What stays with me is the image Fredriksen opens with: an ancient Mediterranean teeming with gods, a world where practical religious pluralism was not just tolerated but assumed. Centuries of that. And then something shifts, slowly and with enormous friction, over five hundred years. That arc forms the spine of the book, and Fredriksen traces it with the kind of peripheral vision she explicitly advocates, looking away from canonical texts toward papyri, inscriptions, paracanonical literature, and archaeology.
Our Take on Ancient Christianities
This is, at its core, a book about origins and selection. The New Testament as we know it, Fredriksen reminds us, is a curated document. Before the imperial church established its canon, there were other gospels, other revelations, other letters of apostles moving through communities that understood Christianity in ways that would become heresy. What Fredriksen does brilliantly is refuse to treat the winners as inevitable. She reconstructs the messiness, the argument, the local variation, the way a Jewish messianic movement in Judea became something recognizably different by the time it reached Constantinople.
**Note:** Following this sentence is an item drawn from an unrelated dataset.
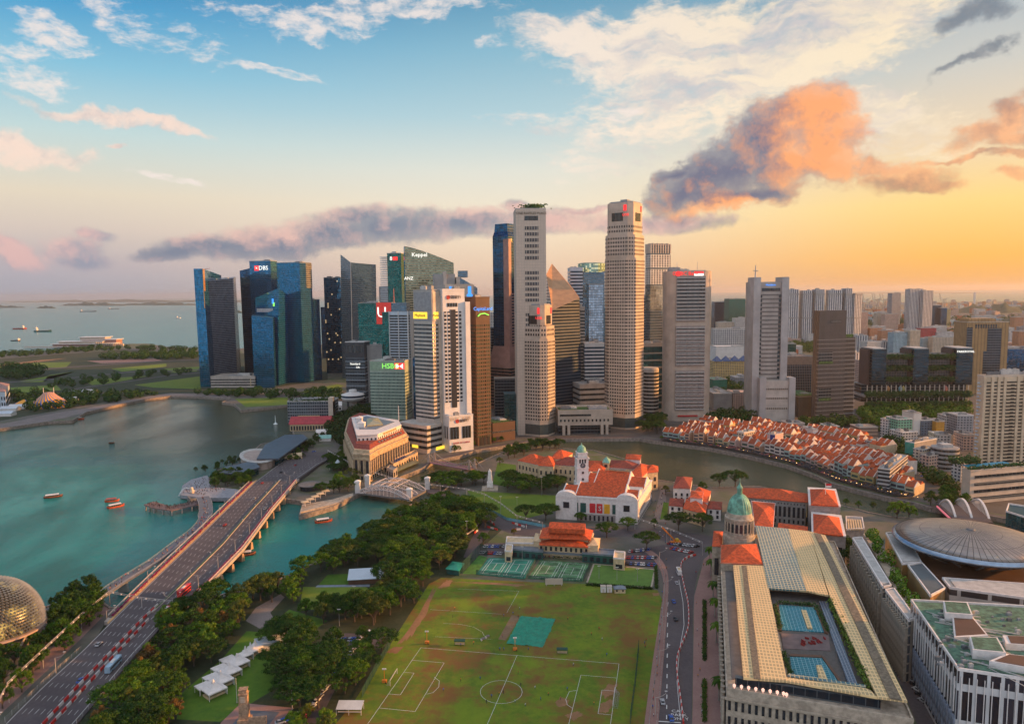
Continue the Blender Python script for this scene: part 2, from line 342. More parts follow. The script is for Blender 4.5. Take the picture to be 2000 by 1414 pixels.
sea = MB().add([(-40000, 600, -3.3), (45000, 600, -3.3), (70000, 70000, -3.3), (-70000, 70000, -3.3)], [(0, 1, 2, 3)]).build('sea', water_mat('sea_surface', (.004, .14, .17), (.01, .19, .22), .25, .05, .5)); struct(sea)
bay_poly = [(-700, 1260), (700, 1260), (780, 985), (760, 940), (700, 700), (-300, 740), (-900, 850)]
b_ = px3(bay_poly, -3.0)
bay = MB().prism(b_, -3.6, -3.0).build('bay_water', water_mat('bay_surface', (.003, .13, .12), (.010, .23, .20), .10, .30, .75, True)); struct(bay)
r_ = px3([(700, 1010), (800, 1100), (2600, 1300), (2600, 850), (1200, 820), (760, 850), (742, 930)], -2.9)
river = MB().prism(r_, -3.5, -2.9).build('river_water', water_mat('river_surface', (.003, .13, .12), (.010, .23, .20), .12, .3, .5, True)); struct(river)
SOUTH = [(-500, 880), (0, 838), (96, 824), (141, 822), (167, 806), (226, 792), (283, 780), (334, 774), (390, 775), (450, 779), (434, 786), (458, 790), (471, 802), (500, 799), (563, 792), (566, 825), (575, 850), (560, 860), (510, 868), (470, 905), (429, 917), (407, 935), (398, 950), (366, 968), (372, 976), (464, 966), (555, 975), (595, 980), (585, 1008), (650, 990), (697, 966), (740, 950), (775, 935), (825, 915), (845, 902), (900, 890), (930, 880), (1025, 865), (1100, 858), (1250, 857), (1270, 861), (1385, 876), (1460, 891), (1535, 909), (1595, 930), (1625, 945), (1670, 957), (1730, 972), (1790, 984), (1820, 993), (1930, 1008), (2100, 1040), (2600, 1130)]
FARC = [(3400, 640), (2600, 598), (2000, 588), (1700, 592), (1400, 597), (1200, 604), (900, 640), (640, 672), (460, 681), (387, 680), (325, 677), (287, 671), (237, 672), (175, 677), (100, 685), (0, 691), (-500, 712)]
NORTH = [(-700, 1230), (60, 1198), (100, 1182), (180, 1162), (215, 1188), (380, 1178), (416, 1167), (470, 1152), (560, 1127), (620, 1097), (700, 1052), (760, 1007), (800, 987), (850, 972), (880, 948), (862, 938), (905, 918), (940, 902), (980, 884), (1060, 873), (1160, 880), (1250, 905), (1285, 938), (1340, 946), (1394, 953), (1480, 950), (1600, 975), (1652, 990), (1700, 1002), (1742, 1010), (1850, 1018), (1930, 1030), (2100, 1062), (2600, 1180), (3000, 1900), (-1400, 1900)]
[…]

Listeners who have read Fredriksen’s earlier work, on Paul, on Jesus, will find this one broader and more sweeping but no less precise. She has a gift for making an academic argument without losing the narrative thread. The book is dense, as one reviewer accurately noted, but highly readable, a combination that is rarer than it sounds. A glossary is included, which matters here, because the vocabulary of late antique theology and politics requires more than a phone dictionary.
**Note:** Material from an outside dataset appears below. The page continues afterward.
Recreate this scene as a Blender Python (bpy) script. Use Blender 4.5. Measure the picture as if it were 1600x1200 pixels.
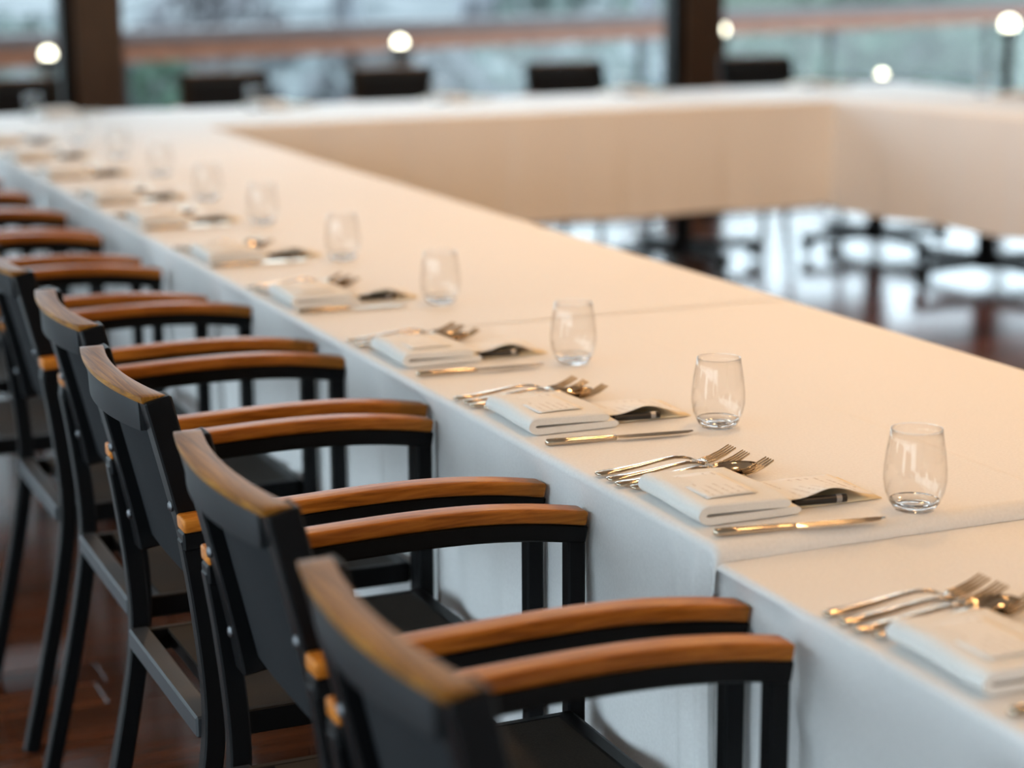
import bpy, bmesh, math, random
from mathutils import Vector, Matrix
random.seed(7)
for o in list(bpy.data.objects): bpy.data.objects.remove(o)
SC = bpy.context.scene
COL = SC.collection
R = math.radians

# ------------------------------------------------------------------ camera
CAM_H, PITCH, YAW, ROLL, FPX = 1.40, R(12.4085), R(23.5188), R(-0.3544), 3068.75
fw = Vector((math.sin(YAW)*math.cos(PITCH), math.cos(YAW)*math.cos(PITCH), -math.sin(PITCH)))
rt0 = Vector((math.cos(YAW), -math.sin(YAW), 0)); up0 = rt0.cross(fw)
rt = rt0*math.cos(ROLL) + up0*math.sin(ROLL); up = -rt0*math.sin(ROLL) + up0*math.cos(ROLL)
cd = bpy.data.cameras.new('camera'); cam = bpy.data.objects.new('camera', cd); COL.objects.link(cam)
cd.sensor_fit = 'HORIZONTAL'; cd.sensor_width = 36; cd.lens = FPX/1600*36
cd.clip_start = .05; cd.clip_end = 500
cd.dof.use_dof = True; cd.dof.focus_distance = 2.52; cd.dof.aperture_fstop = 2.35
M = Matrix((rt, up, -fw)).transposed().to_4x4(); M.translation = Vector((0, 0, CAM_H))
cam.matrix_world = M
SC.camera = cam

# ------------------------------------------------------------------ world, exposure
w = bpy.data.worlds.new('overcast_sky'); SC.world = w; w.use_nodes = True
bg = w.node_tree.nodes['Background']
bg.inputs['Color'].default_value = (.74, .88, 1.0, 1); bg.inputs['Strength'].default_value = 5.4
SC.view_settings.view_transform = 'Standard'; SC.view_settings.look = 'None'
SC.view_settings.exposure = 0.0; SC.view_settings.gamma = 1.0; SC.view_settings.use_curve_mapping = False
WARM = (1.0, .59, .275)
LAMP_W = 17.5

# ------------------------------------------------------------------ materials
def mat(name, col=(.8, .8, .8), rough=.5, metal=0.0, spec=.5):
    m = bpy.data.materials.new(name); m.use_nodes = True
    b = m.node_tree.nodes['Principled BSDF']
    b.inputs['Base Color'].default_value = (*col, 1); b.inputs['Roughness'].default_value = rough
    b.inputs['Metallic'].default_value = metal; b.inputs['Specular IOR Level'].default_value = spec
    return m
def N(m, t, **kw):
    n = m.node_tree.nodes.new(t)
    for k, v in kw.items(): setattr(n, k, v)
    return n
def L(m, a, b): m.node_tree.links.new(a, b)
def bsdf(m): return m.node_tree.nodes['Principled BSDF']
def coords(m, scale=(1, 1, 1), kind='Object'):
    t = N(m, 'ShaderNodeTexCoord'); mp = N(m, 'ShaderNodeMapping')
    mp.inputs['Scale'].default_value = scale; L(m, t.outputs[kind], mp.inputs['Vector']); return mp.outputs['Vector']
def noise(m, vec, scale, detail=3, rough=.5, dist=0):
    n = N(m, 'ShaderNodeTexNoise'); n.inputs['Scale'].default_value = scale; n.inputs['Detail'].default_value = detail
    n.inputs['Roughness'].default_value = rough; n.inputs['Distortion'].default_value = dist
    L(m, vec, n.inputs['Vector']); return n.outputs['Fac']
def ramp(m, fac, stops):
    r = N(m, 'ShaderNodeValToRGB'); e = r.color_ramp.elements
    while len(e) < len(stops): e.new(.5)
    for i, (p, c) in enumerate(stops): e[i].position = p; e[i].color = (*c, 1)
    L(m, fac, r.inputs['Fac']); return r.outputs['Color']
def bump(m, fac, strength=.2, dist=.002):
    b = N(m, 'ShaderNodeBump'); b.inputs['Strength'].default_value = strength; b.inputs['Distance'].default_value = dist
    L(m, fac, b.inputs['Height']); L(m, b.outputs['Normal'], bsdf(m).inputs['Normal'])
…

Why Listen to Ancient Christianities
Rachel Perry’s narration suits the material. She does not try to dramatize what is fundamentally an intellectual argument. Her pacing is steady, her diction clear, and she handles transliterated Greek and Latin terms without stumbling. For a book like this, where clarity is more important than performance, that restraint is exactly right. The audiobook includes the glossary as a companion resource, which is worth accessing before you begin rather than after.
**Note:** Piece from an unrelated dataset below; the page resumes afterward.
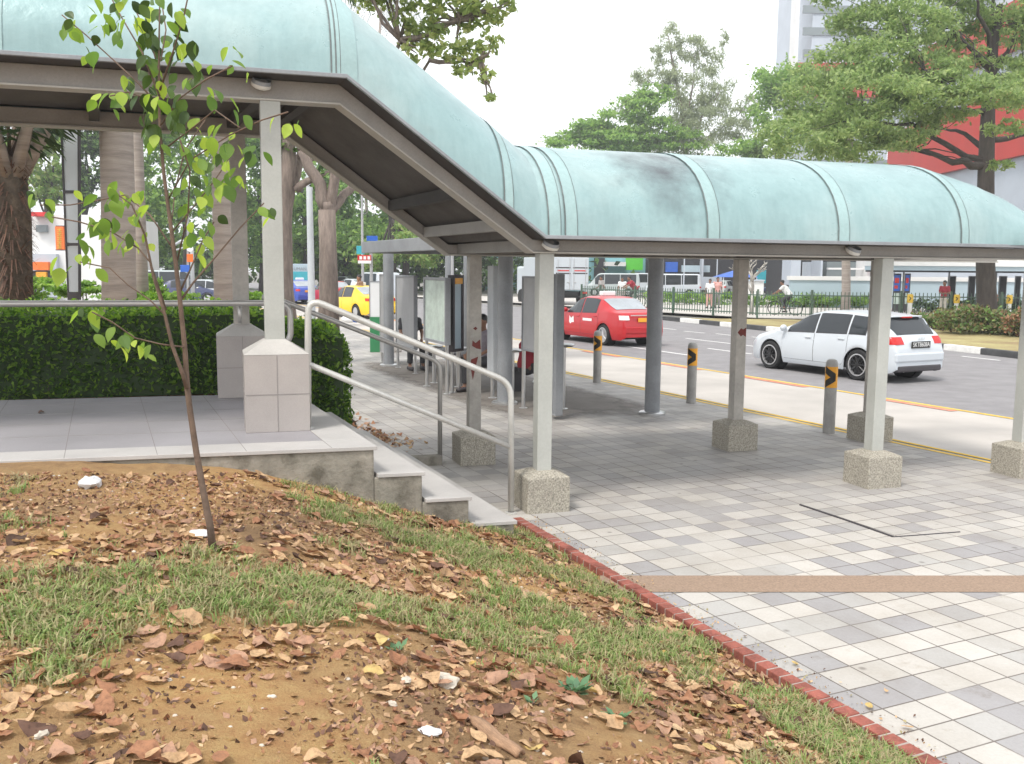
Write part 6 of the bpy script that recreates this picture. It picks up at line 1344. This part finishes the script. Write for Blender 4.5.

The argument Fredriksen is making is not a polemical one. She is not debunking Christianity or celebrating it. She is historicizing it, showing how human, how contingent, how contested the formation of Western Christendom actually was. For listeners who have spent time in church and wondered about the gaps, about why certain books were included and others were not, about what the early communities actually believed before councils and emperors weighed in, this is the kind of book that answers questions you did not know you could ask.
What to Watch For in Ancient Christianities
One reviewer noted correctly that this is not an introductory text. Fredriksen assumes familiarity with figures like Paul, Marcion, Origen, and Constantine. If those names are entirely new to you, the book will still be rewarding but will require more mental effort. I would suggest pairing it with something like Elaine Pagels on the Gnostic Gospels if you want context before diving in. The chapters move chronologically but not always strictly, and there are moments where the argument loops back to revisit a figure from a different angle, which rewards attentive listening rather than passive consumption.
There is also a question of what counts as Christianity in the first place. Fredriksen is careful about this, but the concept shifts across the five centuries she covers, and tracking that shift is the real intellectual work the book demands. Some listeners may find that unsettling, particularly those who came to the text hoping for confirmation of a singular, unbroken tradition. The book does not offer that, and that is precisely what makes it valuable.
Who Should Listen to Ancient Christianities
This is the right audiobook for readers with some background in ancient history or early Christian studies who want a synthesizing, rigorous account of how Christianity became the religion of the Roman Empire. It suits the intellectually curious person of any faith background, including no faith background, who finds religious history genuinely interesting rather than threatening. It is not the book for someone looking for a devotional experience or a simple retelling. Those who appreciate Bart Ehrman’s popular-scholarly mode will find Fredriksen somewhat more demanding but ultimately more rewarding. If you already know who Marcion was, start immediately.
Frequently Asked Questions
Is Ancient Christianities suitable for listeners with no background in early church history?
Fredriksen herself notes the book is not introductory. Reviewers advise reading something more accessible first. That said, the writing is clear enough that a motivated listener can follow the argument with some patience and use of the included glossary.
Does the audiobook include the glossary and timeline mentioned in print reviews?
Yes. Fredriksen includes both a glossary and a timeline, which are referenced in listener reviews as particularly helpful given the specialized vocabulary and the span of five centuries covered.
How does Rachel Perry handle the scholarly material as narrator?
Perry adopts a measured, clear delivery that suits the academic nature of the text. She handles Greek and Latin terms steadily. She does not dramatize, which is the right call for this kind of argument-driven history.
Does Fredriksen take a theological position, or is this purely historical?
The approach is rigorously historical. Fredriksen, a respected scholar at Boston University, traces how Christianity evolved as a social and political force without arguing for or against its theological claims. Readers of all faith backgrounds, including secular ones, report finding it engaging.